• [TASK PROMPT]
Lines containing the word "scene" should be extracted in full.
** Begin AVAILABLE DATA **
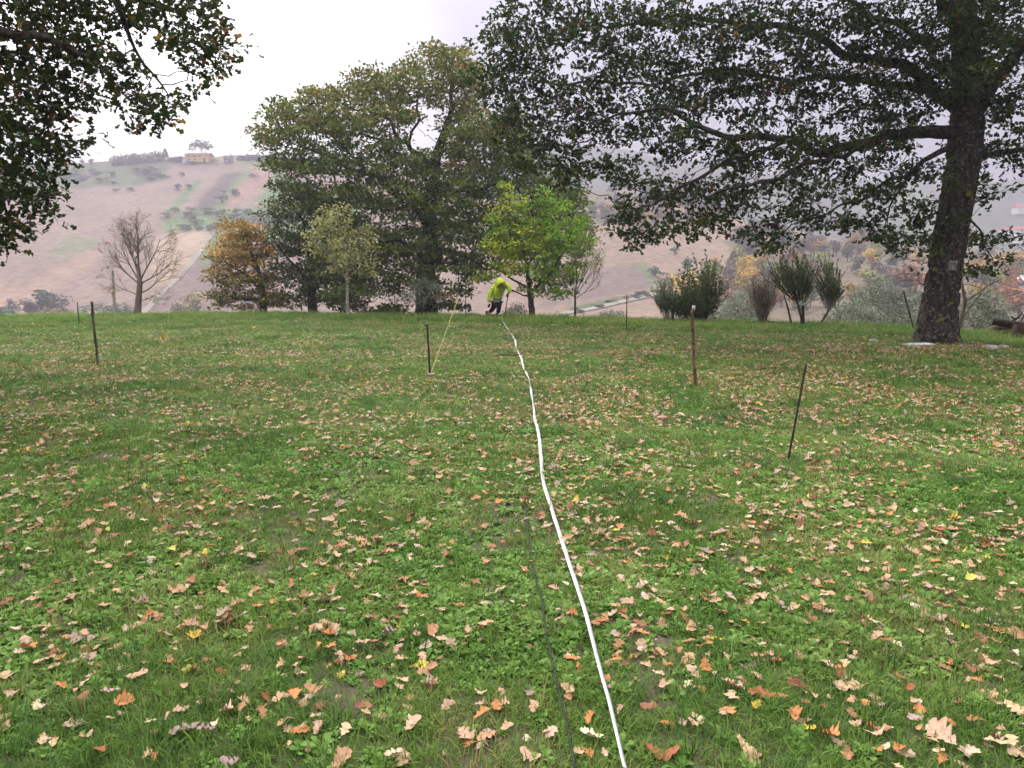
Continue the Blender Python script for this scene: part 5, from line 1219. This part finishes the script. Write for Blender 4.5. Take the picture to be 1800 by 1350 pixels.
** End AVAILABLE DATA **
** Begin AVAILABLE DATA **
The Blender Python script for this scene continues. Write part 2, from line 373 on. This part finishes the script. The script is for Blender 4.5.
** End AVAILABLE DATA **
** Begin AVAILABLE DATA **
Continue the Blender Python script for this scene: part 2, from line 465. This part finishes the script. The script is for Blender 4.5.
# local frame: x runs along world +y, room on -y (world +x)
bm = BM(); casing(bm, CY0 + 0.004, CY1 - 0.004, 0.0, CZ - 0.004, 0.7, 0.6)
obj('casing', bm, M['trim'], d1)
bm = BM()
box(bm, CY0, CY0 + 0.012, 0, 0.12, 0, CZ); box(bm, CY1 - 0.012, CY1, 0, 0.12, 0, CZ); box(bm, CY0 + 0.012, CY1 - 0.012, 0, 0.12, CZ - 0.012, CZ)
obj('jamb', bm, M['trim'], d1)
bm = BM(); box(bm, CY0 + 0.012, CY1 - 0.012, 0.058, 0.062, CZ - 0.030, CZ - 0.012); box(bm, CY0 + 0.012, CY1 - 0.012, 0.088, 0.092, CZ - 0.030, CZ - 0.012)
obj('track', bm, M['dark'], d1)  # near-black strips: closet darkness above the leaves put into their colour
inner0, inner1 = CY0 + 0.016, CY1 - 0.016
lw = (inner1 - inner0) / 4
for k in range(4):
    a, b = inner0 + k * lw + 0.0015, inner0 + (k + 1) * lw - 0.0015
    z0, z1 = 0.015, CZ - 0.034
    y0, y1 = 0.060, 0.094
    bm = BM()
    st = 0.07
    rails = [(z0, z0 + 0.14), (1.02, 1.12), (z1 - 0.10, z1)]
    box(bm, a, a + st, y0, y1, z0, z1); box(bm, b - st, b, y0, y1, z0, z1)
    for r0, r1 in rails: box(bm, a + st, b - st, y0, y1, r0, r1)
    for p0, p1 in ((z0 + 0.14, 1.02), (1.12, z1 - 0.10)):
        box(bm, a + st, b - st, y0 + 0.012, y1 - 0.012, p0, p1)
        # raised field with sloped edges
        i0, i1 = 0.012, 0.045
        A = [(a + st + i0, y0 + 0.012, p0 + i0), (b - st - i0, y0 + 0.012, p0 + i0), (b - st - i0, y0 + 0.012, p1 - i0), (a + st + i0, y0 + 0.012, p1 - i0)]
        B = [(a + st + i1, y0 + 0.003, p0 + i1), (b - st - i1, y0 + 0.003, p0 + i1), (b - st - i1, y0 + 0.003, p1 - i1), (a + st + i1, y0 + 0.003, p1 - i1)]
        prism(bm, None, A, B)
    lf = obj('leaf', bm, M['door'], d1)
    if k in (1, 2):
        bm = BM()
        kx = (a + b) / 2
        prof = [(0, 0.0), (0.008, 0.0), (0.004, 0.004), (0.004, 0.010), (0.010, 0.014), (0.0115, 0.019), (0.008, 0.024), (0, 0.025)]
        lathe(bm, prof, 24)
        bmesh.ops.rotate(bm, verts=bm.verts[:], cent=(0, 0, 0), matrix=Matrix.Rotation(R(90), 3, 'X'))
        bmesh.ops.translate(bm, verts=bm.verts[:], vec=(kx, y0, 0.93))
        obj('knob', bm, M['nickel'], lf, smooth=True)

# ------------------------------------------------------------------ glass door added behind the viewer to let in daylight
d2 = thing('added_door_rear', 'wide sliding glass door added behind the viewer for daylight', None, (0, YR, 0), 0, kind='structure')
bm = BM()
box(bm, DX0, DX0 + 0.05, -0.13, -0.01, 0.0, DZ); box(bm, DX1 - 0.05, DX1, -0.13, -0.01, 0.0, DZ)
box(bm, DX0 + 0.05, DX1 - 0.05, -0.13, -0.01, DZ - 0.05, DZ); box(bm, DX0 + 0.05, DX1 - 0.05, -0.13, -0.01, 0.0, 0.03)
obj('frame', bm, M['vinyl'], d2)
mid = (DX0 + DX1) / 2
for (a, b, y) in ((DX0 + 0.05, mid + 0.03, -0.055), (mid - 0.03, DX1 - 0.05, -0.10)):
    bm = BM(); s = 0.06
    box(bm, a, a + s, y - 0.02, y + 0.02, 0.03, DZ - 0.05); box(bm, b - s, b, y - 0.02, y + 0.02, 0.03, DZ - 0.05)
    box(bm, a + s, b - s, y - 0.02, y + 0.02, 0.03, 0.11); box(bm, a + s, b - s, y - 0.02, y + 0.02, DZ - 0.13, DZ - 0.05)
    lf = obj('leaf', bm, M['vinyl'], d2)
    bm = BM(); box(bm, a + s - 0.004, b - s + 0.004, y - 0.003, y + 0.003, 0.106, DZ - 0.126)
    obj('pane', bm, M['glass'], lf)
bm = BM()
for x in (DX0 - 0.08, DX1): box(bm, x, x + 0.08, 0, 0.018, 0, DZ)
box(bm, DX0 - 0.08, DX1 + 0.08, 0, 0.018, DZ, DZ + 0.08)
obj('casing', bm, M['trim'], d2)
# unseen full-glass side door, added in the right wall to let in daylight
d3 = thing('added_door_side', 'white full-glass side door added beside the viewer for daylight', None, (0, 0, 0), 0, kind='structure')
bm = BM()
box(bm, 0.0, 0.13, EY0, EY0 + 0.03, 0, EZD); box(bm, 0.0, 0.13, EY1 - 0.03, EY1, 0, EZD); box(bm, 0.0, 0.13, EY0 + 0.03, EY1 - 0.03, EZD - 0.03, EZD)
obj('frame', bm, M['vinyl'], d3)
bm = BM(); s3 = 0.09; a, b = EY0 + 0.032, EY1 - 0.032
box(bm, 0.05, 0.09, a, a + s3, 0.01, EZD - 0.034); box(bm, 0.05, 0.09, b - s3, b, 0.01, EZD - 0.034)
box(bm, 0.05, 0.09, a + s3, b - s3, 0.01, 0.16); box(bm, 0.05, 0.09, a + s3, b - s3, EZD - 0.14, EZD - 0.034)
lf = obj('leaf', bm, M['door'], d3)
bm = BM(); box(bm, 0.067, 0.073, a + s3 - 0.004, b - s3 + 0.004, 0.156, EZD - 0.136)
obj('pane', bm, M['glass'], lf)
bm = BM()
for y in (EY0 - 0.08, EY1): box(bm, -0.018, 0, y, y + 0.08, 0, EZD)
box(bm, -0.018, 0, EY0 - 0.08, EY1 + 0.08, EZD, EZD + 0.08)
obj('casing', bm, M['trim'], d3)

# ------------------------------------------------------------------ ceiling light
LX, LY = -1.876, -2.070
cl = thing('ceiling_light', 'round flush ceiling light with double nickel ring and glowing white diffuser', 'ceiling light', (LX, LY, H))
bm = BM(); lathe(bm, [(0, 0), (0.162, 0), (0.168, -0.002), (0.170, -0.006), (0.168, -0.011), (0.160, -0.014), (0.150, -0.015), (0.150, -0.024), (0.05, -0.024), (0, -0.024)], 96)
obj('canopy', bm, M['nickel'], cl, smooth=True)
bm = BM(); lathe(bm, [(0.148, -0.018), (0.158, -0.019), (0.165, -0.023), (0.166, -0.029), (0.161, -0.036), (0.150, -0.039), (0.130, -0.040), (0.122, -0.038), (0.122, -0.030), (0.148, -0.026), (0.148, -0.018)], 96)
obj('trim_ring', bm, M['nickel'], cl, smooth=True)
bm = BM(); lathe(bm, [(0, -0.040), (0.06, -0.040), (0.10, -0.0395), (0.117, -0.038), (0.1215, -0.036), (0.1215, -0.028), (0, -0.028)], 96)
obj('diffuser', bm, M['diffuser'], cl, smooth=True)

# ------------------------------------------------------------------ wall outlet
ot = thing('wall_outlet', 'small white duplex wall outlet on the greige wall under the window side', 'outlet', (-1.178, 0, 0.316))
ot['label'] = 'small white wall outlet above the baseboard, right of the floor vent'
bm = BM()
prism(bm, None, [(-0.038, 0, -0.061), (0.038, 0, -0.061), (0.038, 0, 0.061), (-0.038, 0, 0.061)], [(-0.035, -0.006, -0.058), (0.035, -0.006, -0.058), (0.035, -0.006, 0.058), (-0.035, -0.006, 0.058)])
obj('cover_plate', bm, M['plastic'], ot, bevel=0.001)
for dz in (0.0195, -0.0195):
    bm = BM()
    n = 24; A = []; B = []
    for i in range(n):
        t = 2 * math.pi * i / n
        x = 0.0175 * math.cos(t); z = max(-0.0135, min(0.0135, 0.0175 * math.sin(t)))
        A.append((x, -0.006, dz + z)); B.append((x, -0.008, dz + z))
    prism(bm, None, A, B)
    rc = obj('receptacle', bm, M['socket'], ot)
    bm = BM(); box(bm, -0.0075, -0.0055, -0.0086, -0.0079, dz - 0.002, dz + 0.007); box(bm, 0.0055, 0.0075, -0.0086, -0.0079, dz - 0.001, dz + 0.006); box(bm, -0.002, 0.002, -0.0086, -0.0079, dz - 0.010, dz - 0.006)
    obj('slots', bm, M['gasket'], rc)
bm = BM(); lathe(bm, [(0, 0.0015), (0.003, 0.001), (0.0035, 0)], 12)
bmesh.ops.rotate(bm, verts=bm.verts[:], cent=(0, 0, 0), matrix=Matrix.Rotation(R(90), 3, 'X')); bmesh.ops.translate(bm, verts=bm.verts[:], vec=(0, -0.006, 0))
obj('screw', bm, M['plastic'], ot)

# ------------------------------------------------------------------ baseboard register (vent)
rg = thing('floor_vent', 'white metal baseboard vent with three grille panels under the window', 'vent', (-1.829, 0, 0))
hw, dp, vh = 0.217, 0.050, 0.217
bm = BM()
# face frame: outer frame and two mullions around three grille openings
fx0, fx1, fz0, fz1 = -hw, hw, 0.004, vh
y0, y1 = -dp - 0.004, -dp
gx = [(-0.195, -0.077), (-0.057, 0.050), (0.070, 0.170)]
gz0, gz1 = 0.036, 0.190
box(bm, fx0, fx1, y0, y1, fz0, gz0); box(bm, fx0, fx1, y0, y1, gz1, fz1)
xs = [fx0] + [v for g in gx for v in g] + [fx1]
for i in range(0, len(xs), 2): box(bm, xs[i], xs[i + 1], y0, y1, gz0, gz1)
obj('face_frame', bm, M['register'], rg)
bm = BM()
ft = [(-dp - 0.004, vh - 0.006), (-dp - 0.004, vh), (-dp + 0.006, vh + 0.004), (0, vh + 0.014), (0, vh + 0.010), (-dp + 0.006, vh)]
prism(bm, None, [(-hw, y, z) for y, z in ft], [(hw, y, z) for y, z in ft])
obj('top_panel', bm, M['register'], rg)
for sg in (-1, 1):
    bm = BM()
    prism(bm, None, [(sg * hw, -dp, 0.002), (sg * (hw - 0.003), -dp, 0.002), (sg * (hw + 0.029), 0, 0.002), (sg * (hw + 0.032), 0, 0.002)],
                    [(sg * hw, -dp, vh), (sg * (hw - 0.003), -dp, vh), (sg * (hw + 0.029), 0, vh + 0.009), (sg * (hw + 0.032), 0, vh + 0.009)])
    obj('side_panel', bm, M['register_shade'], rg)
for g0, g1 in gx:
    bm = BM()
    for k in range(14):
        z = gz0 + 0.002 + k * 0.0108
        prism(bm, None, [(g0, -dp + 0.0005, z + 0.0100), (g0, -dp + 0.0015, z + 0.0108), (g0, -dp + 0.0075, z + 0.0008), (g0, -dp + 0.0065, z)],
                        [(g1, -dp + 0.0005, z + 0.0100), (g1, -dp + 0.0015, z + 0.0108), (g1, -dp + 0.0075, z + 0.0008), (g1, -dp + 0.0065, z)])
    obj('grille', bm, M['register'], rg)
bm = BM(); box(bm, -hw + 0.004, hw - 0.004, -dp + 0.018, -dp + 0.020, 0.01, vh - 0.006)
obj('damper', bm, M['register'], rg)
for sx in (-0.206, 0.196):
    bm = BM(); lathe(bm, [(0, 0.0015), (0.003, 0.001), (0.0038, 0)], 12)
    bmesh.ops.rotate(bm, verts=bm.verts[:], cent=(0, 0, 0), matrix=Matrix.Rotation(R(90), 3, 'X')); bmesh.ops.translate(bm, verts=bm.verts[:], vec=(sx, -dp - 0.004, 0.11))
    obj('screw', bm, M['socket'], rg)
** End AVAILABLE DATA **
• [EXERCISE OUTPUT]
Continue the Blender Python script for this scene: part 5, from line 1219. This part finishes the script. Write for Blender 4.5. Take the picture to be 1800 by 1350 pixels.
The Blender Python script for this scene continues. Write part 2, from line 373 on. This part finishes the script. The script is for Blender 4.5.
Continue the Blender Python script for this scene: part 2, from line 465. This part finishes the script. The script is for Blender 4.5.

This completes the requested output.